Long billed as the likely title decider for effectively the fourth year in a row, it was a predictably breathless opening with Ireland bossing the breakdown, set piece and forcing early penalties but unable to make the pressure count.
The game took its first big swing after 20 minutes when Ireland lock Joe McCarthy was yellow carded for needlessly pulling back Thomas Ramos off the ball. It took France less than a minute to take advantage with a try for flying Bielle-Biarrey.
If Ireland had felt hard done by when James Lowe - one of their players of the tournament - limped off injured in the warm-up, France suffered a nightmare blow shortly after the try with Dupont's injury.
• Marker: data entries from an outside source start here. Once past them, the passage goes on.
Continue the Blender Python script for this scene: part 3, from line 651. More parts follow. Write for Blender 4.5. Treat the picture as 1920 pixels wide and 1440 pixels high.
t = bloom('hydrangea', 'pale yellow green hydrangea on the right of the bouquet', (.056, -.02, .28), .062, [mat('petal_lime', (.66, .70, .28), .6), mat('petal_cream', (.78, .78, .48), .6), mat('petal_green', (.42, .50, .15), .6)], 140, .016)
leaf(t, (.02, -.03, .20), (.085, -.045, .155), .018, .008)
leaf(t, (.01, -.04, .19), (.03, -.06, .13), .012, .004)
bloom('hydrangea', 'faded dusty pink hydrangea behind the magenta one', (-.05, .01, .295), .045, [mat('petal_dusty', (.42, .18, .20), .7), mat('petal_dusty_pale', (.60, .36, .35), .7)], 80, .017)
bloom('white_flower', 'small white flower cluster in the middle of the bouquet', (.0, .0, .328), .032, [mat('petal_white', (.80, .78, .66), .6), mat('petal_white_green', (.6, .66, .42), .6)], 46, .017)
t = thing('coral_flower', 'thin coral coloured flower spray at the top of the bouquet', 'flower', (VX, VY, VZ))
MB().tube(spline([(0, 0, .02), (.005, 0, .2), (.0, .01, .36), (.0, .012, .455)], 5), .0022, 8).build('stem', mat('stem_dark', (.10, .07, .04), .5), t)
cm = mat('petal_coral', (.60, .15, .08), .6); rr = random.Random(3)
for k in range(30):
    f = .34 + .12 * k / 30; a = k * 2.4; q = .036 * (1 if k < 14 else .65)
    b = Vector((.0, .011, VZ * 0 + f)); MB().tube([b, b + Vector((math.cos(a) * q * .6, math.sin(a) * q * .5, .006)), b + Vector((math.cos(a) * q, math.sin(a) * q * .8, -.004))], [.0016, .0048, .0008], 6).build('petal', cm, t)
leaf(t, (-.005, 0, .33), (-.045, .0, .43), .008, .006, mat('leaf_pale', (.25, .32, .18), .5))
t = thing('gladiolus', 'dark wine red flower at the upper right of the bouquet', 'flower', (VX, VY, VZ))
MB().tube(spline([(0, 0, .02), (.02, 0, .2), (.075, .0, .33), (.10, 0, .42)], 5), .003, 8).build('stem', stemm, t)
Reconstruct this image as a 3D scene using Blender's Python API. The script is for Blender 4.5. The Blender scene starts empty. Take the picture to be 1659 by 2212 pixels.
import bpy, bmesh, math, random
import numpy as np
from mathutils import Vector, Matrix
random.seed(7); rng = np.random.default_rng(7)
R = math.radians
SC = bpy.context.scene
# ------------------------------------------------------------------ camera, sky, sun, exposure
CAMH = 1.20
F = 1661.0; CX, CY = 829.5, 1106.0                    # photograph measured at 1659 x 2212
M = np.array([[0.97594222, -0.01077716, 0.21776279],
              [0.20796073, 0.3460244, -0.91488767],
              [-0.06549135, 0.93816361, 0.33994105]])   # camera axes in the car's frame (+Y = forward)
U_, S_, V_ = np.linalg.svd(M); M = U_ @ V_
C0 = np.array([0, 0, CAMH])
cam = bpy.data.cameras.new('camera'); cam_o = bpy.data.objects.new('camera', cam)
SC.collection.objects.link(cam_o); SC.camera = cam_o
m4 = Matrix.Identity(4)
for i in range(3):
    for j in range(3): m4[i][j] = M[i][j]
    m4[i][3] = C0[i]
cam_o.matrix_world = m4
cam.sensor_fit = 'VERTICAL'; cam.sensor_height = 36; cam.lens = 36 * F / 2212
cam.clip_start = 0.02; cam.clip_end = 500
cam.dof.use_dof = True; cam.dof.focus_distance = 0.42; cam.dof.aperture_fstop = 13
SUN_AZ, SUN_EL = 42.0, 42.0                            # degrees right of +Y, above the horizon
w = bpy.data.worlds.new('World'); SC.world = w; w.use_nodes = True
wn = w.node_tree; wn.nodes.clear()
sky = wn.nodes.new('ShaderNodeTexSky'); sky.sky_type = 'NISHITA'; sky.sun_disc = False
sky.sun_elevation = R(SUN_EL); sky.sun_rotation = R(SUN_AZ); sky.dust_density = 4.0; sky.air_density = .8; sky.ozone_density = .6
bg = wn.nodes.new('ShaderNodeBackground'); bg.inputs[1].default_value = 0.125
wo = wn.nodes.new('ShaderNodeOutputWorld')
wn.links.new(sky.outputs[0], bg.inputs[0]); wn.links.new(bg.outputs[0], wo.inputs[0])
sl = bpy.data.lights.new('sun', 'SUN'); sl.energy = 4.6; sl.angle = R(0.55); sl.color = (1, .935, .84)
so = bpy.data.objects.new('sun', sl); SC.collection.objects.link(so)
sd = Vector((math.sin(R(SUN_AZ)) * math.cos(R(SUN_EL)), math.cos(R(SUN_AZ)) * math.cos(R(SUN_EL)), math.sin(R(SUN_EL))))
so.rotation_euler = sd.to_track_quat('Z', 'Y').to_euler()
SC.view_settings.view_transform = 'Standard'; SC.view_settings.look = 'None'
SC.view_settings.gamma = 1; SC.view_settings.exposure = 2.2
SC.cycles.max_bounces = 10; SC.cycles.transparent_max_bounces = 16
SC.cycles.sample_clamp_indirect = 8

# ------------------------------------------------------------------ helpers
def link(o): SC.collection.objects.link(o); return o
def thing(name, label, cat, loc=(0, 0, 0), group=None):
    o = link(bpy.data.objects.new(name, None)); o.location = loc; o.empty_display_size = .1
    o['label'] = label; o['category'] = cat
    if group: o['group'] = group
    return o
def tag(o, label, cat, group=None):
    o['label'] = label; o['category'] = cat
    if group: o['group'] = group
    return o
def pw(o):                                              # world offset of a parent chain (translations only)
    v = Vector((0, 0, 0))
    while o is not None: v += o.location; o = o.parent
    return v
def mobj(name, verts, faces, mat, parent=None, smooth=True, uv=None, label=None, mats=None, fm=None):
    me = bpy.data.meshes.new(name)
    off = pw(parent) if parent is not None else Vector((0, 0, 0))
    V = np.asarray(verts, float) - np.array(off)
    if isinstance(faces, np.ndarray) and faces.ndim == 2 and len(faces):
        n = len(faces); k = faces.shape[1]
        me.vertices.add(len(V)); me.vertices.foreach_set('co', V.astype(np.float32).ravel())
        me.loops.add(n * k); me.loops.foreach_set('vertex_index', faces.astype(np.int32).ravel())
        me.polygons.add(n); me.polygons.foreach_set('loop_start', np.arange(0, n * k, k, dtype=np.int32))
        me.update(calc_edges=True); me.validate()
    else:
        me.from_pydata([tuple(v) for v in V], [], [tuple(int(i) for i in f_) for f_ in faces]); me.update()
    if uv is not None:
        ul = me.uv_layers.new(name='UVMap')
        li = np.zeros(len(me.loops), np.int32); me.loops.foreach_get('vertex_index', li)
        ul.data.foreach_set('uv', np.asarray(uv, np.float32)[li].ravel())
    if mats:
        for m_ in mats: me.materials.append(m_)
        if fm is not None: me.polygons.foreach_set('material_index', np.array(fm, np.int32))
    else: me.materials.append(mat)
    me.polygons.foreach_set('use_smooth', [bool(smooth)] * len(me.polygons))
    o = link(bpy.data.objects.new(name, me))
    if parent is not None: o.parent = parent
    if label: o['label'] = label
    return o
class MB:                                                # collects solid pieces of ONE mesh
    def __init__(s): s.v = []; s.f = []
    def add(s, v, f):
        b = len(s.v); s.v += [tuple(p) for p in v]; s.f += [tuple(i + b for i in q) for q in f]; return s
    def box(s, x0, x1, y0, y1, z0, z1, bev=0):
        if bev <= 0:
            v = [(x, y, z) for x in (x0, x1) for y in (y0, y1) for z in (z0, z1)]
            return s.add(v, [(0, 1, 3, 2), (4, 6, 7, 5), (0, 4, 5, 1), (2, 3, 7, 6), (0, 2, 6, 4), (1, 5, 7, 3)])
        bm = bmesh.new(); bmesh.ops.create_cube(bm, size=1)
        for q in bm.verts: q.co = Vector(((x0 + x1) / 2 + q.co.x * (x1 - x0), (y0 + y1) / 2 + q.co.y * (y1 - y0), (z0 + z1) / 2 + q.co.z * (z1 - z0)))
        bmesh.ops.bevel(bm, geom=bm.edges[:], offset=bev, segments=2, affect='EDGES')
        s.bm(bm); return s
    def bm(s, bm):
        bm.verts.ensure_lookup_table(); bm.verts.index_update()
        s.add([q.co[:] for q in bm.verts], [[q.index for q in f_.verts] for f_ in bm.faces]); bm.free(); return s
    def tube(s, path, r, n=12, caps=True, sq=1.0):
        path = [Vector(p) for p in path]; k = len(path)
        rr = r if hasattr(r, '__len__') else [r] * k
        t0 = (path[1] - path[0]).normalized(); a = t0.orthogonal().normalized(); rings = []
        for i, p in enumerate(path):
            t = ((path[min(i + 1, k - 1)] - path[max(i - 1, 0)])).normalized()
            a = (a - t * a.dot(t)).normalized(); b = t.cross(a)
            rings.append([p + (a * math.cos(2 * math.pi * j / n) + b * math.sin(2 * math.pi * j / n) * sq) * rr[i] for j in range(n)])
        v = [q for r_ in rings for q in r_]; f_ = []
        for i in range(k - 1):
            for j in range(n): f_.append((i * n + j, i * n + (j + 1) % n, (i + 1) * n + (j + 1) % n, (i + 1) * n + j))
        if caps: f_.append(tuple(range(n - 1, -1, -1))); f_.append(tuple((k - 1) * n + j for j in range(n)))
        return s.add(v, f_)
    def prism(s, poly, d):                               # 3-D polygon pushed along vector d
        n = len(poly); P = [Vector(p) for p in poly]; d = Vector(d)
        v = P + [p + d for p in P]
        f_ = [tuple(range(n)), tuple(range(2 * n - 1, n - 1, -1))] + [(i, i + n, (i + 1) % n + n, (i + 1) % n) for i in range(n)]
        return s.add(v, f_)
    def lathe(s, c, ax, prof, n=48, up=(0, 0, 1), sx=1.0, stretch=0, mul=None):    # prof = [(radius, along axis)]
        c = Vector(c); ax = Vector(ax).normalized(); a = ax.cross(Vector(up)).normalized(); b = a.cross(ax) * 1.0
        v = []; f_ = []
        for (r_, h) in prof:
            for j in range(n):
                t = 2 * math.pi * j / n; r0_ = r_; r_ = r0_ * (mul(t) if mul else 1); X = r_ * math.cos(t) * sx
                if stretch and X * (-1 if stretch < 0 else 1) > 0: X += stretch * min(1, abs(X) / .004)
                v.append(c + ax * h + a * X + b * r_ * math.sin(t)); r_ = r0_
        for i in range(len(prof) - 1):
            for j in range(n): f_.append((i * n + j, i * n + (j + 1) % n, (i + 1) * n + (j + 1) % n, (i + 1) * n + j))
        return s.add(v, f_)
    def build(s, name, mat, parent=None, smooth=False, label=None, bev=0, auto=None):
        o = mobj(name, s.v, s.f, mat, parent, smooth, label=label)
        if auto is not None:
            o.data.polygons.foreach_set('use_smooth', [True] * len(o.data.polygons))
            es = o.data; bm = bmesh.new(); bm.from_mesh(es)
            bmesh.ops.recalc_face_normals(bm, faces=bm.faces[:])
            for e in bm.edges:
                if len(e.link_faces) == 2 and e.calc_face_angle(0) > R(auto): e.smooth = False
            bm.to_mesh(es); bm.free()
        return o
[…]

A Sam Prendergast penalty cut the deficit before another sloppy Irish error allowed Ramos to strike right back. The Irish flyhalf, who struggled with kicks from hand, struck another from dead on halfway to make the score 8-6 to France at the break.
'HARD TO STOP'
It was the third time Ireland had trailed at halftime in four games but it did not feel like it as they brought the momentum into the second period and hooker Dan Sheehan went over in the corner within three minutes to put them ahead.
But the next topsy-turvy turn was minutes away as Boudehent put France back in front in controversial fashion - with Peter O'Mahony deemed to have been cleared out legally - and Ireland wing Calvin Nash sin-binned for a foul in the build-up that meant flanker Jegou replacing centre Pierre-Louis Barassi.
That was the cue for France to really turn it on and man of the match Bielle-Biarrey's 11th try in his last seven games was a stunner as he grubber-kicked around Prendergast and won the goal-line sprint.
It was a dream scenario for the brilliant French, running riot against a ragged, tired and totally overwhelmed defence as they deployed their forward-heavy bench with makeshift centre Jegou securing the bonus point before the hour mark.
Penaud added his record-equalling try five minutes from time before Cian Healy marked his final Ireland home game and Jack Conan his 50th cap with consolation tries that did little to ease a crushing defeat, Ireland's second at home in 25 games.
"They're a hard team to stop when they get momentum," said Ireland interim coach Simon Easterby, ruing missing early opportunities before conceding too easily.
"It's probably a large part down to some of the collisions that we weren't able to put in place ourselves, but also credit to the way they try and play the game."